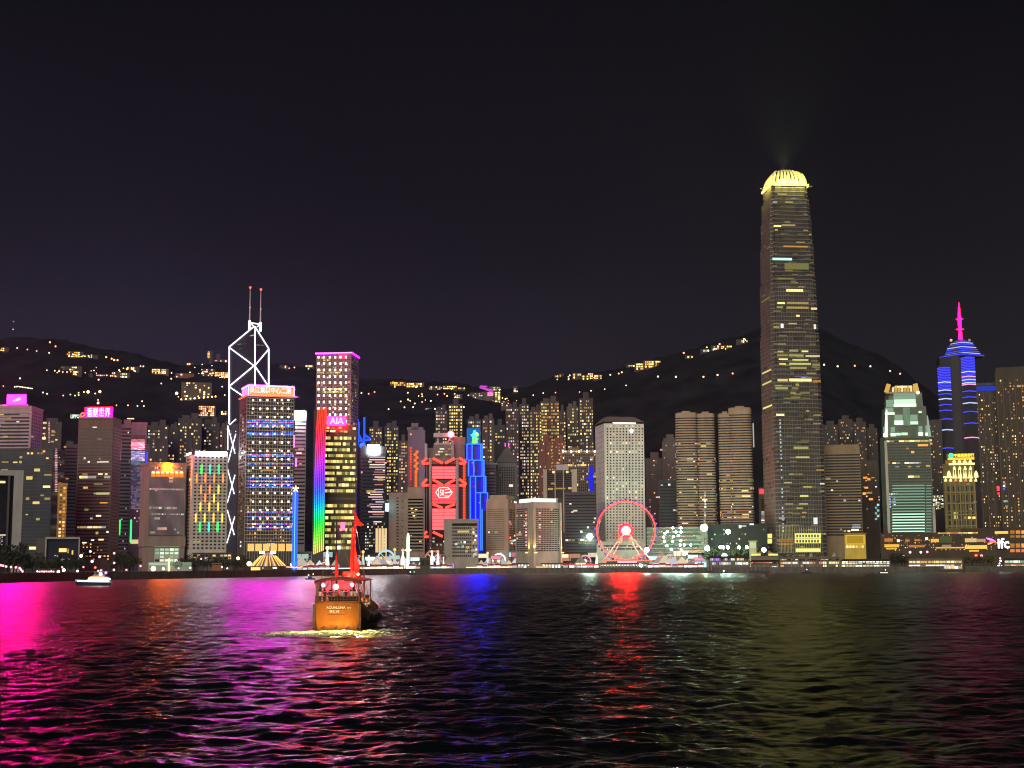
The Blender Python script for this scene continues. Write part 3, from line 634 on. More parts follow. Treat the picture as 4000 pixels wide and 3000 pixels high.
b.bands('R',1412,1505,1785,2150,26,.5,glass_b)
rnd=random.Random(4)
for k in range(27):
    x0=1451+rnd.uniform(-14,16); x1=1504-rnd.uniform(0,14)*(k>10)
    if rnd.random()<.88: b.pplate('light_line','R',x0,x1,1784+k*9.7,1788.2+k*9.7,.5,PINKW if k%3 else WHT)
b.spots('R',[(1486,1873,22,10,YEL),(1449,1920,36,11,YEL),(1445,1804,14,5),(1505,1808,10,5,PINKW),(1441,1926,10,5),(1450,1970,14,6),(1440,1975,12,6),(1413,1845,6,7),(1500,1838,8,5)],WHT)
b.grid('R',1425,1505,2040,2150,10,9,.6,.45,.4,[WHT,GRNW,WHT,YEL],keep=False)
for k in range(4): b.pplate('entrance_window','R',1467+k*11.5,1476.5+k*11.5,2064,2158,.7,em('entrance_cream',(1,.70,.36),.95))
s=b.part('roof_sign', MB().box(*b.rect('R',1438,1482,1737,1774)[:2],-1.2,1.5,b.at('R',1460,1774)[1],b.at('R',1460,1737)[1]), em('sign_glow_white',(.92,.97,1),130)); b.text('TB','R',1446,1474,1744,1764,1.5,dgrey,s)
b.pplate('edge_screen','R',1506,1519,1966,1997,1.2,L_CYAN); b.done()
# ---- pale hotel with balcony bays
b = Bldg('hotel','beige hotel with a blank wall and a bay of dark balconies','hotel',1518,None,1659,1924,1480,None,mat('dusty_beige_concrete',(.34,.25,.205)),28)
b.part('balcony_core', MB().box(b.at('R',1594,2000)[0],b.at('R',1652,2000)[0],-.25,-.05,b.at('R',1620,2150)[1],b.at('R',1620,1944)[1]), glass)
for k in range(17):
    y=1944+k*12.6; u0,u1,_,_=b.rect('R',1593,1653,y,y+4); z=b.at('R',1620,y+4)[1]
    b.part('balcony', MB().box(u0,u1,-2.2,-.28,z,z+1.0).box(u0,u1,-2.2,-2.0,z+1.02,z+1.6), beige)
for k in range(17): b.add('R',*b.rect('R',1549,1557,1943+k*12.4,1948+k*12.4),black,False); 
for k in range(0,17,2): b.add('R',*b.rect('R',1570,1574,1956+k*12.4,1960+k*12.4),black,False)
b.spots('R',[(1614+rnd.uniform(-12,12),1986+k*6,9,6) for k in range(7)]+[(1642,2115,9,6),(1605,2095,10,6)],YEL)
b.roof([(.52,.95,.2,.9,6)]); b.done()
# ---- tower lit in red behind the hotel
b = Bldg('office_tower','grey service tower with two columns of red and orange lamps behind the beige hotel','office tower',1592,None,1660,1680,1720,None,mat('taupe_concrete',(.17,.145,.135)),30)
b.roof([(-.05,.9,.1,.9,4),(.2,.6,.1,.9,9)]); b.part('side_wall', MB().box(b.w*.66,b.w*1.0,-4,-.05,0,b.at('R',1650,1795)[1]), mat('sand_concrete',(.27,.22,.18)))
for k in range(16):
    y=1751+k*11; c=.9-.04*k
    b.part('red_lamp', MB().ball(b.loc('R',*b.at('R',1605,y),1.2),1.5,0,8,5), em('column_red_%d'%(k//6),(1,.06,.03),1.5-.5*(k//6)))
    if 1 <= k: b.part('orange_lamp', MB().ball(b.loc('R',*b.at('R',1625+(4 if k%2 else -3)*(k<8),y+4),1.2),1.9,0,8,5), em('column_orange_%d'%(k//9),(1,.16,.03),1.5-.4*(k//9)))
b.part('beacon', MB().ball(b.loc('R',*b.at('R',1605,1697),1.2),1.2), PINKW); b.done()
# ---- bank tower with red screens and hangers
H = Bldg('bank_tower','steel framed bank tower with red lit hanger trusses and large red screens reading 150','bank tower',1664,None,1822,1790,1560,None,mat('steel_grey_cladding',(.13,.125,.13)),40)
b=H; gm=mat('bank_glass',(.03,.028,.035),.25)
b.part('upper_block', MB().box(b.w*.18,b.w*.96,4,30,b.H,b.at('R',1760,1735)[1]).box(b.w*.02,b.w*.45,6,30,b.H,b.at('R',1690,1748)[1]), mat('steel_grey_cladding',(0,0,0)))
b.part('crane_block', MB().box(b.w*.20,b.w*.60,6,22,b.at('R',1740,1735)[1],b.at('R',1740,1728)[1]).box(b.w*.18,b.w*.58,6,20,b.at('R',1740,1706)[1],b.at('R',1740,1689)[1]).bar((b.w*.3,10,b.at('R',1712,1735)[1]),(b.w*.28,10,b.at('R',1712,1700)[1]),1.5).bar((b.w*.5,10,b.at('R',1740,1735)[1]),(b.w*.62,10,b.at('R',1740,1700)[1]),1.5), steel)
b.part('crane_block', MB().box(b.w*.62,b.w*.98,6,24,b.at('R',1790,1735)[1],b.at('R',1790,1705)[1]), mat('taupe_concrete',(0,0,0)))
b.part('roof_lamp', MB().ball(b.loc('R',*b.at('R',1761,1697),2),3.6,0,12,8), em('roof_lamp_pink',(1,.05,.2),20))
b.pplate('glass_wall','R',1668,1818,1812,2120,.1,gm)
b.runs('R',1700,1770,1748,1792,4,.5,.35,[LIME,WHT],(.12,.3),5)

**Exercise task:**
Extract the full listing exactly, with the pictures left out.

**Task output:**
The Blender Python script for this scene continues. Write part 3, from line 634 on. More parts follow. Treat the picture as 4000 pixels wide and 3000 pixels high.
b.bands('R',1412,1505,1785,2150,26,.5,glass_b)
rnd=random.Random(4)
for k in range(27):
    x0=1451+rnd.uniform(-14,16); x1=1504-rnd.uniform(0,14)*(k>10)
    if rnd.random()<.88: b.pplate('light_line','R',x0,x1,1784+k*9.7,1788.2+k*9.7,.5,PINKW if k%3 else WHT)
b.spots('R',[(1486,1873,22,10,YEL),(1449,1920,36,11,YEL),(1445,1804,14,5),(1505,1808,10,5,PINKW),(1441,1926,10,5),(1450,1970,14,6),(1440,1975,12,6),(1413,1845,6,7),(1500,1838,8,5)],WHT)
b.grid('R',1425,1505,2040,2150,10,9,.6,.45,.4,[WHT,GRNW,WHT,YEL],keep=False)
for k in range(4): b.pplate('entrance_window','R',1467+k*11.5,1476.5+k*11.5,2064,2158,.7,em('entrance_cream',(1,.70,.36),.95))
s=b.part('roof_sign', MB().box(*b.rect('R',1438,1482,1737,1774)[:2],-1.2,1.5,b.at('R',1460,1774)[1],b.at('R',1460,1737)[1]), em('sign_glow_white',(.92,.97,1),130)); b.text('TB','R',1446,1474,1744,1764,1.5,dgrey,s)
b.pplate('edge_screen','R',1506,1519,1966,1997,1.2,L_CYAN); b.done()
# ---- pale hotel with balcony bays
b = Bldg('hotel','beige hotel with a blank wall and a bay of dark balconies','hotel',1518,None,1659,1924,1480,None,mat('dusty_beige_concrete',(.34,.25,.205)),28)
b.part('balcony_core', MB().box(b.at('R',1594,2000)[0],b.at('R',1652,2000)[0],-.25,-.05,b.at('R',1620,2150)[1],b.at('R',1620,1944)[1]), glass)
for k in range(17):
    y=1944+k*12.6; u0,u1,_,_=b.rect('R',1593,1653,y,y+4); z=b.at('R',1620,y+4)[1]
    b.part('balcony', MB().box(u0,u1,-2.2,-.28,z,z+1.0).box(u0,u1,-2.2,-2.0,z+1.02,z+1.6), beige)
for k in range(17): b.add('R',*b.rect('R',1549,1557,1943+k*12.4,1948+k*12.4),black,False); 
for k in range(0,17,2): b.add('R',*b.rect('R',1570,1574,1956+k*12.4,1960+k*12.4),black,False)
b.spots('R',[(1614+rnd.uniform(-12,12),1986+k*6,9,6) for k in range(7)]+[(1642,2115,9,6),(1605,2095,10,6)],YEL)
b.roof([(.52,.95,.2,.9,6)]); b.done()
# ---- tower lit in red behind the hotel
b = Bldg('office_tower','grey service tower with two columns of red and orange lamps behind the beige hotel','office tower',1592,None,1660,1680,1720,None,mat('taupe_concrete',(.17,.145,.135)),30)
b.roof([(-.05,.9,.1,.9,4),(.2,.6,.1,.9,9)]); b.part('side_wall', MB().box(b.w*.66,b.w*1.0,-4,-.05,0,b.at('R',1650,1795)[1]), mat('sand_concrete',(.27,.22,.18)))
for k in range(16):
    y=1751+k*11; c=.9-.04*k
    b.part('red_lamp', MB().ball(b.loc('R',*b.at('R',1605,y),1.2),1.5,0,8,5), em('column_red_%d'%(k//6),(1,.06,.03),1.5-.5*(k//6)))
    if 1 <= k: b.part('orange_lamp', MB().ball(b.loc('R',*b.at('R',1625+(4 if k%2 else -3)*(k<8),y+4),1.2),1.9,0,8,5), em('column_orange_%d'%(k//9),(1,.16,.03),1.5-.4*(k//9)))
b.part('beacon', MB().ball(b.loc('R',*b.at('R',1605,1697),1.2),1.2), PINKW); b.done()
# ---- bank tower with red screens and hangers
H = Bldg('bank_tower','steel framed bank tower with red lit hanger trusses and large red screens reading 150','bank tower',1664,None,1822,1790,1560,None,mat('steel_grey_cladding',(.13,.125,.13)),40)
b=H; gm=mat('bank_glass',(.03,.028,.035),.25)
b.part('upper_block', MB().box(b.w*.18,b.w*.96,4,30,b.H,b.at('R',1760,1735)[1]).box(b.w*.02,b.w*.45,6,30,b.H,b.at('R',1690,1748)[1]), mat('steel_grey_cladding',(0,0,0)))
b.part('crane_block', MB().box(b.w*.20,b.w*.60,6,22,b.at('R',1740,1735)[1],b.at('R',1740,1728)[1]).box(b.w*.18,b.w*.58,6,20,b.at('R',1740,1706)[1],b.at('R',1740,1689)[1]).bar((b.w*.3,10,b.at('R',1712,1735)[1]),(b.w*.28,10,b.at('R',1712,1700)[1]),1.5).bar((b.w*.5,10,b.at('R',1740,1735)[1]),(b.w*.62,10,b.at('R',1740,1700)[1]),1.5), steel)
b.part('crane_block', MB().box(b.w*.62,b.w*.98,6,24,b.at('R',1790,1735)[1],b.at('R',1790,1705)[1]), mat('taupe_concrete',(0,0,0)))
b.part('roof_lamp', MB().ball(b.loc('R',*b.at('R',1761,1697),2),3.6,0,12,8), em('roof_lamp_pink',(1,.05,.2),20))
b.pplate('glass_wall','R',1668,1818,1812,2120,.1,gm)
b.runs('R',1700,1770,1748,1792,4,.5,.35,[LIME,WHT],(.12,.3),5)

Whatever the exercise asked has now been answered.